= Task objective =
Take the data below and extract the lines from the one with "Reconstruct this image" to the one with "R = math.radians", inclusive, exactly as written.

= Input material =
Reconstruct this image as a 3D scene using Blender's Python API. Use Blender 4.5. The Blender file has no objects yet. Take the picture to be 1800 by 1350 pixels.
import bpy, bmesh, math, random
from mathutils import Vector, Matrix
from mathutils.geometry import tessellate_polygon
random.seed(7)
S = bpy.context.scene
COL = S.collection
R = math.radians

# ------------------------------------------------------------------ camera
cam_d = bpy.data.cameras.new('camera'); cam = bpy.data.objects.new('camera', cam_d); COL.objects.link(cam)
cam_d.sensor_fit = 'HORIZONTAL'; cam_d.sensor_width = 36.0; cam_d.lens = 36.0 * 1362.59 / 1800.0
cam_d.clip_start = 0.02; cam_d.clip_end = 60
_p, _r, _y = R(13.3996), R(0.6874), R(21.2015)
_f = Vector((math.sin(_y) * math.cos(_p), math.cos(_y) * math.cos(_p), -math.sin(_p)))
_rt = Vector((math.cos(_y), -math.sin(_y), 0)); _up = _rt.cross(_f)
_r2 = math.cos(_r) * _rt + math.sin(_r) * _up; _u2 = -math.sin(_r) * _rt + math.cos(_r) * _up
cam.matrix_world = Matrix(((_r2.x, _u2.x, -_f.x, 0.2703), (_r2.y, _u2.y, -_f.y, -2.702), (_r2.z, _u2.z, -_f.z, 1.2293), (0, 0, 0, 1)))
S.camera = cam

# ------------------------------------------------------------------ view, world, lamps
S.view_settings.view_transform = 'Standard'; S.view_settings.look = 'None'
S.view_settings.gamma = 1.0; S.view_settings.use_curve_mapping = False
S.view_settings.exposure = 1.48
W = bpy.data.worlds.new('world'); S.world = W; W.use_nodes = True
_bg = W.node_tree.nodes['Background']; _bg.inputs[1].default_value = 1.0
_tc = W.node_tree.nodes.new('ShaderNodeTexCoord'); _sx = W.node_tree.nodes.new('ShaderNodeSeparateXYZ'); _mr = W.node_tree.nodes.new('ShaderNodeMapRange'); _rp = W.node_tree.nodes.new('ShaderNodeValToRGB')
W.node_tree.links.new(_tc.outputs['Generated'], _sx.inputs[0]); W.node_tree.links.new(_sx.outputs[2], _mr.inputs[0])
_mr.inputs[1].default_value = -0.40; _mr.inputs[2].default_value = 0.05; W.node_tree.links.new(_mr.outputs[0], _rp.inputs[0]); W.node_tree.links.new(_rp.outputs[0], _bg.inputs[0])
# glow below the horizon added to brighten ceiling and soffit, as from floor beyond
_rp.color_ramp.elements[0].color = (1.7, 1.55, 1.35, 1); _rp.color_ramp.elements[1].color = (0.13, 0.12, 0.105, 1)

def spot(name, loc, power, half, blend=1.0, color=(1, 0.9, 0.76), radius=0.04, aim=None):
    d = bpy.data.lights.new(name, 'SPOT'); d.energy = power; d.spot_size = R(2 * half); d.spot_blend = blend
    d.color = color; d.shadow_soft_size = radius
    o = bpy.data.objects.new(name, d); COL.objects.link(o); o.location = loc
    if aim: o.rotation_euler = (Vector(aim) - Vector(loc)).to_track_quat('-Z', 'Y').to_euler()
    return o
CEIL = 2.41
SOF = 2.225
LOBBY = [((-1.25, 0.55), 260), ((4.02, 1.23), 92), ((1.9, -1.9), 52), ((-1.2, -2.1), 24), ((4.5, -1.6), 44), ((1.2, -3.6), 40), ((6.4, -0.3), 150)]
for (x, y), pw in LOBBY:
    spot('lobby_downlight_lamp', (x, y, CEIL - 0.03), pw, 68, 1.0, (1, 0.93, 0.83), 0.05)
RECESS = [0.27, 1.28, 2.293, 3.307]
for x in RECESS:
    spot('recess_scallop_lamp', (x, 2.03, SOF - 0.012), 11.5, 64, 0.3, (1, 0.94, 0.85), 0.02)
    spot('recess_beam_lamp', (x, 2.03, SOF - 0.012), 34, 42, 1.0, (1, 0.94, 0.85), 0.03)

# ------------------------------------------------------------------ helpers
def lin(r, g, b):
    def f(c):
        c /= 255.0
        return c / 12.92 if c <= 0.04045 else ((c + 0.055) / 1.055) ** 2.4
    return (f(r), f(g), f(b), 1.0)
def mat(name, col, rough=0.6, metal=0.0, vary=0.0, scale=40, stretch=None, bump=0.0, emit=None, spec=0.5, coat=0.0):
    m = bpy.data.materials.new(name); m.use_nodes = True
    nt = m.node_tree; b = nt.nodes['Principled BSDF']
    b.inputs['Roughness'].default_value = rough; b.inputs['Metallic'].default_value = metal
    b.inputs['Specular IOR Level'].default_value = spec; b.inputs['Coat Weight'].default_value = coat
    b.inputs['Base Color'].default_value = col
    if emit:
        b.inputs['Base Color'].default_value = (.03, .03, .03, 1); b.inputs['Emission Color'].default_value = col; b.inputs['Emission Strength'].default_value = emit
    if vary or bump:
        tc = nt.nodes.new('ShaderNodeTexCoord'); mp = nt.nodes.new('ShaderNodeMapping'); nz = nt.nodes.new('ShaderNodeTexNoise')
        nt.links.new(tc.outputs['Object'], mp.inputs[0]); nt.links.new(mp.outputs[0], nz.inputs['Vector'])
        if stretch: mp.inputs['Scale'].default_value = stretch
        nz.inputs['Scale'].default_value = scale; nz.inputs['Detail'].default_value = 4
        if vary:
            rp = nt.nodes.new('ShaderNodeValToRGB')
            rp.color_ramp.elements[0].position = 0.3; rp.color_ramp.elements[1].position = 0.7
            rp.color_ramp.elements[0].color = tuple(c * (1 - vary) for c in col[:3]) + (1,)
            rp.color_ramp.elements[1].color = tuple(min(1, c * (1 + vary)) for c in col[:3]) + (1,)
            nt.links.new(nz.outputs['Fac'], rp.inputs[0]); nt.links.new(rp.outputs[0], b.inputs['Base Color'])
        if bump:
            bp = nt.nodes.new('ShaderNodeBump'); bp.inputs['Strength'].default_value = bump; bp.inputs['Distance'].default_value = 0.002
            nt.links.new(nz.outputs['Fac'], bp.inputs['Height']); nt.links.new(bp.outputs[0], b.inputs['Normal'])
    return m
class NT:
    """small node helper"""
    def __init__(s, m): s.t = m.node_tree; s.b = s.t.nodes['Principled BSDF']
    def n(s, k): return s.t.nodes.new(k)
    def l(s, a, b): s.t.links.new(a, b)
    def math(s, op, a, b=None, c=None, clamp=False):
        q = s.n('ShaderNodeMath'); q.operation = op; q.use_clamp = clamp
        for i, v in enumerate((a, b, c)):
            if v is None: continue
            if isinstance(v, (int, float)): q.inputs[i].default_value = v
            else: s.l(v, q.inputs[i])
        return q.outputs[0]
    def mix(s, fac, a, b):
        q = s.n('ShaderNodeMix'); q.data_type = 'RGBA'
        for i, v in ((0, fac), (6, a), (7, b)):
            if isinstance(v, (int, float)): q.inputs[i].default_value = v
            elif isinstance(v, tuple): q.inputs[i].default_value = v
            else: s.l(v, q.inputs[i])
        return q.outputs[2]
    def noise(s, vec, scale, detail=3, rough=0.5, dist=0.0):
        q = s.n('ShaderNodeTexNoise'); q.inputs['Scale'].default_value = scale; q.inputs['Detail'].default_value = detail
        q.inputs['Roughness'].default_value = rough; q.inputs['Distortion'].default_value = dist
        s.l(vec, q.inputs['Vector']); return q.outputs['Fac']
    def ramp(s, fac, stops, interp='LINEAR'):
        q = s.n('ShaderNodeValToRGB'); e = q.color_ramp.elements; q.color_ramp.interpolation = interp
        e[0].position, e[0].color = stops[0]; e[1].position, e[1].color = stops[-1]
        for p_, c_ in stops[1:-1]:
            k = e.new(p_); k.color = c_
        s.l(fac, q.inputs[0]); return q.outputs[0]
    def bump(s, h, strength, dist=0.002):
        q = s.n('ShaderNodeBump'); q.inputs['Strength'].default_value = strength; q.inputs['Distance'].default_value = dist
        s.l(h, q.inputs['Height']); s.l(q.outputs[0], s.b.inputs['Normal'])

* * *

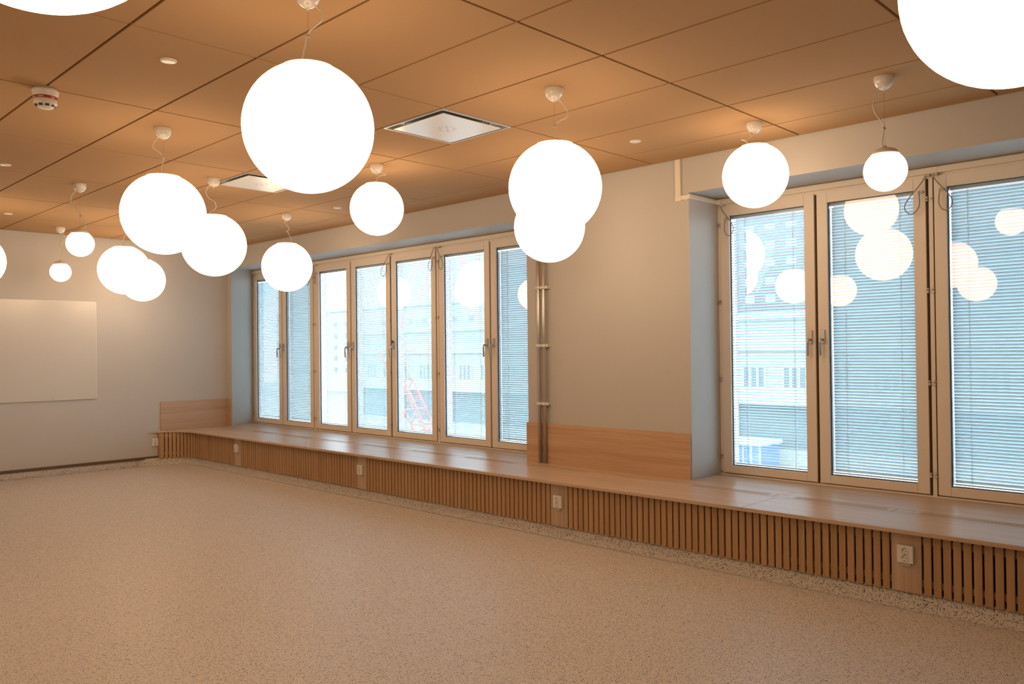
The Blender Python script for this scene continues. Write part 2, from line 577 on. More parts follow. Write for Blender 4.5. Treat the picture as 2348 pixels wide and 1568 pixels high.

= Result for this task =
Reconstruct this image as a 3D scene using Blender's Python API. Use Blender 4.5. The Blender file has no objects yet. Take the picture to be 1800 by 1350 pixels.
import bpy, bmesh, math, random
from mathutils import Vector, Matrix
from mathutils.geometry import tessellate_polygon
random.seed(7)
S = bpy.context.scene
COL = S.collection
R = math.radians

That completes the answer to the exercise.